Extracted entries:
========

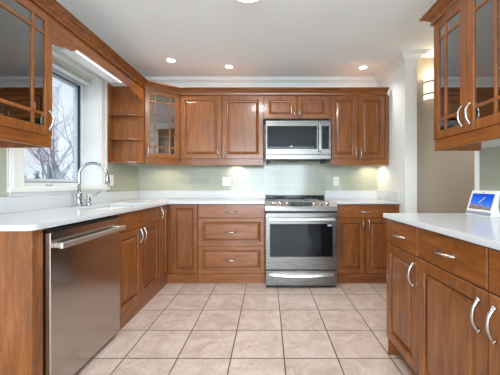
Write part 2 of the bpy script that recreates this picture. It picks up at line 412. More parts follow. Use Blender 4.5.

========

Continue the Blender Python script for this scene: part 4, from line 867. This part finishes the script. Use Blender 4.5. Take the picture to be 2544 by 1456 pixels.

========

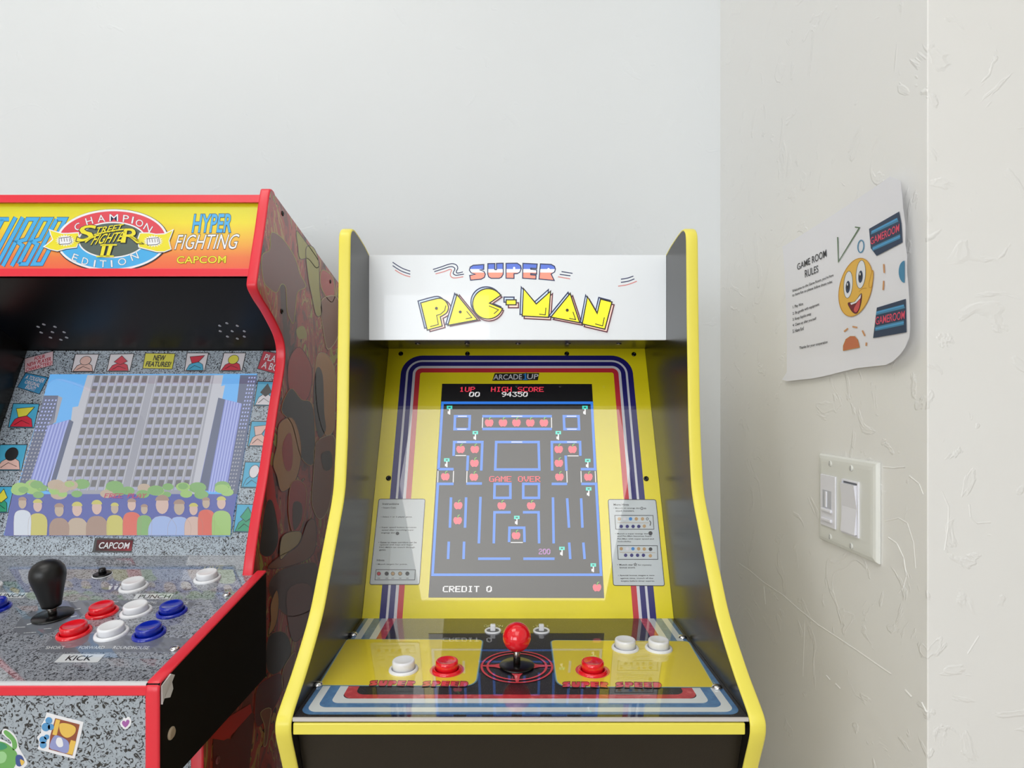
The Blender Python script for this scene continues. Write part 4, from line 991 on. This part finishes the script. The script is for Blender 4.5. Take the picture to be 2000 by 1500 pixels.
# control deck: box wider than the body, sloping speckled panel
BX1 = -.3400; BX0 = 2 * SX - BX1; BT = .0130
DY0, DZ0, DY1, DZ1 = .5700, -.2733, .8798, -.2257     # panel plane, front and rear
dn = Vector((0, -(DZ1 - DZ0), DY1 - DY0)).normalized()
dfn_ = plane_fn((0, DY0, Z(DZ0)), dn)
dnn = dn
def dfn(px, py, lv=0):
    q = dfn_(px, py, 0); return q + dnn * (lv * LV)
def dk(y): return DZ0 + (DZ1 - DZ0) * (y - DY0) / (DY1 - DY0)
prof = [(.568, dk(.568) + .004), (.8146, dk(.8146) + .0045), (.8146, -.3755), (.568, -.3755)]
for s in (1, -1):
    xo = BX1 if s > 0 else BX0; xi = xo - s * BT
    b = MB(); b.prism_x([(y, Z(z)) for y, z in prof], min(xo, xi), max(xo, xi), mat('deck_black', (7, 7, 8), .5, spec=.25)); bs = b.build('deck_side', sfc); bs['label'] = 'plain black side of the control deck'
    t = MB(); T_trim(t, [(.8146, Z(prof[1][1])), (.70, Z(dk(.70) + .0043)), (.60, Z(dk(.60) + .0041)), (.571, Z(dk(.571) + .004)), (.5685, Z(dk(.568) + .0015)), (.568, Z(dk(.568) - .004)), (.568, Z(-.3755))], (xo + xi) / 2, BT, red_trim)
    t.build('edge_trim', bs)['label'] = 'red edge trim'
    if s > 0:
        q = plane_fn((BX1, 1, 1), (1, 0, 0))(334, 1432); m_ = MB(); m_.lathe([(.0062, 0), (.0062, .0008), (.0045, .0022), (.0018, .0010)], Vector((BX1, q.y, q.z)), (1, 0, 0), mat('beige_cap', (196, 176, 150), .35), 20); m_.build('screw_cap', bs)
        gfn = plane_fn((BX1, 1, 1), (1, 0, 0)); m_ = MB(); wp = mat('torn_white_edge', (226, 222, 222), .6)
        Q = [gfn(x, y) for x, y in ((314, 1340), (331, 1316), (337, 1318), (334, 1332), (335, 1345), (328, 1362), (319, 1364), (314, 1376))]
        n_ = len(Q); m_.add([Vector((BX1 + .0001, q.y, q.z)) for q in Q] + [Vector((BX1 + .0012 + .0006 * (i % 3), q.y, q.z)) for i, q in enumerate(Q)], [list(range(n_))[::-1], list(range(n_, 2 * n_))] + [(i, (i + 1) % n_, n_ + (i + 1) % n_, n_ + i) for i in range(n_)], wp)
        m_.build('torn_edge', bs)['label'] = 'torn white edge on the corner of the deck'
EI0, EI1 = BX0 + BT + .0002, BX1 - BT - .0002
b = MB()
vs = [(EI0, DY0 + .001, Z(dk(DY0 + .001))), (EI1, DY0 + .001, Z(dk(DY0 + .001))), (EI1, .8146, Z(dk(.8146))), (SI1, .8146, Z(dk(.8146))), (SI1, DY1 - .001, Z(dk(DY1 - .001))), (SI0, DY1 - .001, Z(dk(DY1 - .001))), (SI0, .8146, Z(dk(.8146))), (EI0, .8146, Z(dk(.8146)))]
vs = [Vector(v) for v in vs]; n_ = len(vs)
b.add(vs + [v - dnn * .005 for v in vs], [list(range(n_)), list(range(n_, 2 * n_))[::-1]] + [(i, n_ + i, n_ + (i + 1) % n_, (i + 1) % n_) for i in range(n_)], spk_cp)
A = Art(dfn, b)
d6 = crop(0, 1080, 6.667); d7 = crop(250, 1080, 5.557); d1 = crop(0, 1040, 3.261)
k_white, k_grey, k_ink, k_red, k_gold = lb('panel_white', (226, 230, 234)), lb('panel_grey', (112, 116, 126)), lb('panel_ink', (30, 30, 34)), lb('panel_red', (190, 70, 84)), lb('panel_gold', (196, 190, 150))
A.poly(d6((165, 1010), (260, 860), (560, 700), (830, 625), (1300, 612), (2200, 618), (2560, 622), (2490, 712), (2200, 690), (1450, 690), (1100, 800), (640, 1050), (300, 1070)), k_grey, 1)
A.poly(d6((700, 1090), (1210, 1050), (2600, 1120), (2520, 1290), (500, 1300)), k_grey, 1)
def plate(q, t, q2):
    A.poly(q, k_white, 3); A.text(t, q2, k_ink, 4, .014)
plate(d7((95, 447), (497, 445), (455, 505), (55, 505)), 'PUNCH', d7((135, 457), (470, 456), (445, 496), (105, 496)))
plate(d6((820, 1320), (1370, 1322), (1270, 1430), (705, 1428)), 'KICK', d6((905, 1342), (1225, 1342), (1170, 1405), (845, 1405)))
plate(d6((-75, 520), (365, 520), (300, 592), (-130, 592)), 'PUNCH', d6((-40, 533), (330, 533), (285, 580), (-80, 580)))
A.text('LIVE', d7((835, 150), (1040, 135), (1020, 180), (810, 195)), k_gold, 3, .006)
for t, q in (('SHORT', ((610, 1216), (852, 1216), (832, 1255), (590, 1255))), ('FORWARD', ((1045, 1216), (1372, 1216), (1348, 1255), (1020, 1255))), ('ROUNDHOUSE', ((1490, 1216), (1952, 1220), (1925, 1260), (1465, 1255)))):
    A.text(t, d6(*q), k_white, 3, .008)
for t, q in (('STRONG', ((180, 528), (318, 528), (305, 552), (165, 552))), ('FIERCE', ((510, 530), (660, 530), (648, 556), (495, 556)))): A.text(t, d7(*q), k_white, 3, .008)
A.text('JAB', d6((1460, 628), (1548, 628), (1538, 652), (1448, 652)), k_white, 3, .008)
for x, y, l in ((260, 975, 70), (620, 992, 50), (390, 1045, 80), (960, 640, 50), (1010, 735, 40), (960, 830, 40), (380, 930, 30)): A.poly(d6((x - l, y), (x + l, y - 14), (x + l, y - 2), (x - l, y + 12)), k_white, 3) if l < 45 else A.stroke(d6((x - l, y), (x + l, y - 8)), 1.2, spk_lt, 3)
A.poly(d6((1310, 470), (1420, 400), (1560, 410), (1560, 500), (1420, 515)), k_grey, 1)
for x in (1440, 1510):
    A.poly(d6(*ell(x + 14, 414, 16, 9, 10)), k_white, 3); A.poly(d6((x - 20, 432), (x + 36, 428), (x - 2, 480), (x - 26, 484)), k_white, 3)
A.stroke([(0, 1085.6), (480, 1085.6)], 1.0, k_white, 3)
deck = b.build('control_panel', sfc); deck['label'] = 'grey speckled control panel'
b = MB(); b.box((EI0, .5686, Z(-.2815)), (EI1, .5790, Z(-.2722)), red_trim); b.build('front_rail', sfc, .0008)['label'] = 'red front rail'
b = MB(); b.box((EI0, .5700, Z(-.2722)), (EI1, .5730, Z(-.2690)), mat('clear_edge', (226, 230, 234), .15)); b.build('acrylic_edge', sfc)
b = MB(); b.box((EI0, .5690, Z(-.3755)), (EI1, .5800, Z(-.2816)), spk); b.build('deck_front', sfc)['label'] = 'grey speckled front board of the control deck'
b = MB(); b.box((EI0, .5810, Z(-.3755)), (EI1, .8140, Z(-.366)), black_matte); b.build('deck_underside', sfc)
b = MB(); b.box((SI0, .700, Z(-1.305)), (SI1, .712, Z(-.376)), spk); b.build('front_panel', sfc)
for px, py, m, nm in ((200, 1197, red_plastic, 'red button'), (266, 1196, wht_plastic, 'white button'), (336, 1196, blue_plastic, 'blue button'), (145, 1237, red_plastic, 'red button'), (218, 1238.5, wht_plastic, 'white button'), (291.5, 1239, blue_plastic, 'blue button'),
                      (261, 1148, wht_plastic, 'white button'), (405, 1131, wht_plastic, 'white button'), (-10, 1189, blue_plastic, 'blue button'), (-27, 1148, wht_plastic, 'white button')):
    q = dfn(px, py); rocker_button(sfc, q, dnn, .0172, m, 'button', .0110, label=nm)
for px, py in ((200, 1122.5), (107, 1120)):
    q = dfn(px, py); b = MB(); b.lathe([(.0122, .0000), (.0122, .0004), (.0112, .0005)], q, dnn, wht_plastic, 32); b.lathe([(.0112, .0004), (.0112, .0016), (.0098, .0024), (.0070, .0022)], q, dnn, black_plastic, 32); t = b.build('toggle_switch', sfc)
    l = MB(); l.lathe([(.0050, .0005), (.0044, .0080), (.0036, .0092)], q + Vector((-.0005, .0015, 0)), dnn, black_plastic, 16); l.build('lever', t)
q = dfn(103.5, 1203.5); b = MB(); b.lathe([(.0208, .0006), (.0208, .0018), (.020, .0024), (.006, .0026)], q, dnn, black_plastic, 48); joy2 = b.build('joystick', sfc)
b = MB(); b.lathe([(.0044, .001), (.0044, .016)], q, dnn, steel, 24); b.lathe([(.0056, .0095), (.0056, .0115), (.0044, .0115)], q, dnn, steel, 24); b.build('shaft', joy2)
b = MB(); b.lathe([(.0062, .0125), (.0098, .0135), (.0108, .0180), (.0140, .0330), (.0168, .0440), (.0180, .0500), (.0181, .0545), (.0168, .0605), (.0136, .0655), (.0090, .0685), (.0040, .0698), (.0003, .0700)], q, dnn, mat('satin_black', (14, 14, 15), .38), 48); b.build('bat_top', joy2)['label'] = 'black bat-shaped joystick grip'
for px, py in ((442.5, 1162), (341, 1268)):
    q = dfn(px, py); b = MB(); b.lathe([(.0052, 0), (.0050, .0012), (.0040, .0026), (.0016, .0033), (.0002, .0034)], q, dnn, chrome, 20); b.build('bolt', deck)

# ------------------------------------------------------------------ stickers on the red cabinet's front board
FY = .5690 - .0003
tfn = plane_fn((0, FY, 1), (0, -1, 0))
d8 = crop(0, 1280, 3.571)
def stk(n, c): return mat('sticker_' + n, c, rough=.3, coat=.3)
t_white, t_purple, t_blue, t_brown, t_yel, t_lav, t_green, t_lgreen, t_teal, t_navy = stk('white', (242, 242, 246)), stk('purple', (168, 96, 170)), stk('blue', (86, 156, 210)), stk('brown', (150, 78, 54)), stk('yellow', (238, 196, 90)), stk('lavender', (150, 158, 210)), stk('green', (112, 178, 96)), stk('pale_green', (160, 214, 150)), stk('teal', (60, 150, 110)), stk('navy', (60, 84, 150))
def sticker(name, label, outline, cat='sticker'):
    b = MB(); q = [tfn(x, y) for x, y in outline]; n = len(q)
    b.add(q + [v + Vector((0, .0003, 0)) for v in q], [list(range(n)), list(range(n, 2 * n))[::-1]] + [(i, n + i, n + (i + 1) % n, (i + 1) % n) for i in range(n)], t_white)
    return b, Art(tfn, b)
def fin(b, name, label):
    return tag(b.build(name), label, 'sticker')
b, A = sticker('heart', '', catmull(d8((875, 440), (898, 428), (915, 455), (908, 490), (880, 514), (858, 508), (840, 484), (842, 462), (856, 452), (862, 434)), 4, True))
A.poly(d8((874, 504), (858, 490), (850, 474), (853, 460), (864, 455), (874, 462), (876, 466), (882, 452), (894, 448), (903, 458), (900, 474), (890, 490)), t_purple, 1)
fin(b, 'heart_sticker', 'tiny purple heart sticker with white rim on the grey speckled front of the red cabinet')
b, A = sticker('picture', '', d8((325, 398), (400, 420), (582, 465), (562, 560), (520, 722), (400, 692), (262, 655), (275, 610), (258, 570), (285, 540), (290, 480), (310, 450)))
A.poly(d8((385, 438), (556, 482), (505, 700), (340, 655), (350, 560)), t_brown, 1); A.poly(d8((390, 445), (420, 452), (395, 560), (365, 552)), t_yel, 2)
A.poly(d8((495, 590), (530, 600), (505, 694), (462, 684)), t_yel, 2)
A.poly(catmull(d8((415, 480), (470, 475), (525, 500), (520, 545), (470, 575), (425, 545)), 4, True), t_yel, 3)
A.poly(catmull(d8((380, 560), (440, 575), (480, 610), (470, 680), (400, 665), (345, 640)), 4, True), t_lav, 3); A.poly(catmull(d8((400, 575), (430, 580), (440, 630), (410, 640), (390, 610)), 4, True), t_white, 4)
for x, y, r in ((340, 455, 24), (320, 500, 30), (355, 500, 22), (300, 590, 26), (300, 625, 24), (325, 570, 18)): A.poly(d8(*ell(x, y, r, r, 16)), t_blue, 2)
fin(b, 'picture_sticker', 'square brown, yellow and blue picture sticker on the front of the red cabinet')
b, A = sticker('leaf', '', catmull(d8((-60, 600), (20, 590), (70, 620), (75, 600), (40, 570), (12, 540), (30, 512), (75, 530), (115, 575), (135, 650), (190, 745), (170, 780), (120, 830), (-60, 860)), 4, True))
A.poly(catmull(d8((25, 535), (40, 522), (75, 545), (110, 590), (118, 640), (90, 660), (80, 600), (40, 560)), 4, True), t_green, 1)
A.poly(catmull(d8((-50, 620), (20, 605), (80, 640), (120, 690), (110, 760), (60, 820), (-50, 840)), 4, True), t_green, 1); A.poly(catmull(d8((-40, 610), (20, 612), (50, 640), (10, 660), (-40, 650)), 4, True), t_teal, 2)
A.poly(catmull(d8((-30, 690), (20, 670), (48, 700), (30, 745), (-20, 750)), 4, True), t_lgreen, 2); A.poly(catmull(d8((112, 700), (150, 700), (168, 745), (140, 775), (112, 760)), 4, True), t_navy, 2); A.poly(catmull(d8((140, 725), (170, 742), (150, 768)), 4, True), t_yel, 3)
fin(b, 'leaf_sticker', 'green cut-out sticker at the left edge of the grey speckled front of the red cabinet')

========

What you will do: Search the data above for lines holding "finishes" and copy each of them.

Task solution:
Continue the Blender Python script for this scene: part 4, from line 867. This part finishes the script. Use Blender 4.5. Take the picture to be 2544 by 1456 pixels.
The Blender Python script for this scene continues. Write part 4, from line 991 on. This part finishes the script. The script is for Blender 4.5. Take the picture to be 2000 by 1500 pixels.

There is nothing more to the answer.